Saturday, November 15, 2008

Conflict and Creativity in Trading Performance

As part of elaborating a cognitive perspective on trader performance, I recently took a look at the role of creativity in trading. From this vantage point, idea generation can be described as a two-part process of observation and analysis followed by comparison and synthesis. The creative insight occurs when observation and analysis lead to contradictory conclusions, requiring a fresh perspective that bridges these contradictions.

Let's take an example that has occurred many times over in my work with portfolio managers and traders. Suppose I am working with an active trader while he is trading; he is intently watching the market and trying to make sense of what he is seeing. The market moves within a relatively narrow range near the highs for the day session. Once, twice, three times the trader starts to click on a price to enter a buy order, only to pull back. It looks as though support is holding and an upside breakout is imminent, but every time the S&P 500 futures tick up, they run into a wave of selling from market makers. The NASDAQ futures move to a marginal new high for the day...once again the trader is ready to buy...the bank stocks still look weak...the trader is glued to the screen.

Suddenly, the trader exclaims, "This thing is ready to collapse!" Not enough volume could eat through the modest offers resting above the market and suddenly there is a pulling of bids. "That's what happened yesterday!" the trader explains, recalling a similar intraday decline. He quickly sells the futures before a flood of sell orders hit the market, waits for the futures to take out an obvious near-term support level on increased volume, and covers his position into the selling.

What we see in such an example is a careful process of observation and analysis initially leading to contradictory conclusions. During the tension of this contradiction, the trader is caught between competing impulses. Then a fresh set of observations leads to a new perspective: the way in which orders were entered and pulled near a resistance level brought to mind the previous day's market. That similarity reorganized the trader's thinking and led to the creative insight that the market was about to collapse. No longer trapped in contradiction, suddenly possessed of clarity, the trader is able to act decisively.

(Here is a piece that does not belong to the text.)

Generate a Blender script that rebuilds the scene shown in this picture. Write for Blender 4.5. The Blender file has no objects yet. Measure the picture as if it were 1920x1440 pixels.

An important implication of this cognitive account is that many problems of trading performance are the result of a breakdown in the creative process. Effective creativity seeks contradiction; it thrives on dialectical tensions and resolutions. This tension, however, is not comfortable--and it does not come naturally. As we know from behavioral finance research, some of the most common trader and investor shortcomings are confirmation biases and disposition effects that lead us to avoid short-term discomfort. We look for evidence that supports our positions; we sell winners for quick gratification and hold off on selling losers to avoid pain.

Many of the most successful portfolio managers I've worked with are quite insightful about their process of idea generation. They know what to read, who to talk with, and how to process information to get to the point of "Aha!" Most market participants, however, are only dimly aware of how they generate good ideas for trading and thus cannot standardize how they think across situations. Imagine a factory that changed how it produced goods based on the ups and downs of daily sales: quality control would go right out the window. Traders, however, will shift their processes from hour to hour, day to day in ways that they don't recognize.

Much coaching of traders helps them think about performance. Some of the most effective coaching, however, helps traders think about their thinking and understand the processes that they utilize to make sense of markets.